Eu não fui capaz de o explicar na altura. Espero ter conseguido fazê-lo agora.

2 comments

  1. António Dias de Figueiredo 19 Janeiro, 2012 at 16:45 Responder

    Olá Ana!

    Confesso que não penso como o Artur quanto à citação dos orientadores. Pelo contrário! Uma preocupação que tenho na construção das relações com os orientandos é fazê-los sentir que espero que não pensem como eu e que evitem o conforto de acreditarem que têm alguém a pensar por eles. Perco, assim, seguidores, mas ganho interlocutores que, pela sua independência e diferença, enriquecem muito a minha rede intelectual.

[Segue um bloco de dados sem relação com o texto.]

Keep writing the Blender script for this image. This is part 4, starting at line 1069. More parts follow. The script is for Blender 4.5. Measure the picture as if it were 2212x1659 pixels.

    A propósito de cada um de nós ser uma rede, mando-lhe parte do texto que escrevi há anos para a homenagem a um amigo já falecido: “Num quadro de reflexão que uso há muito, nenhum ente – humano, material, simbólico, imaginado – existe por si. Existe, sim, pela rede de relacionamentos que o acompanha e da qual faz parte. A ideia já vem, pelo menos, da Escola de Palo Alto, com Gregory Bateson. Cristopher Alexander, original teorizador da Arquitectura, pegou-lhe pela via da harmonia, em The Timeless Way of Building. Uma janela, por exemplo, não é, por si só, bonita ou feia. Por si só, não é nada. Uma janela que, num catálogo de janelas, se afigura bonita poderá, afinal, ser feia se combinada com uma fachada com que não condiz, com um ângulo de parede que não a favorece ou com uma orientação de luz que não aproveita. Uma janela é bonita quando se integra com harmonia na realidade que a circunda e que, graças a ela, fica também mais bonita. O mesmo acontece com as pessoas. Eu, por exemplo, só sou eu pela rede em que me inscrevo – e que reconstruo e me reconstrói em permanência. Os meus amigos, os meus inimigos, os meus alunos, os meus colegas, o meu trabalho, os objectos com que me relaciono, os meus sonhos, os meus receios, tudo isso faz parte da minha rede.”

    • Ana Neves 19 Janeiro, 2012 at 16:49 Responder

      Fico contente por, pelo menos do seu lado, não ter sido vista como pecadora 😉
      E fico encantada com as suas palavras que tanto eco têm em mim.

      Um abraço com carinho, respeito e admiração.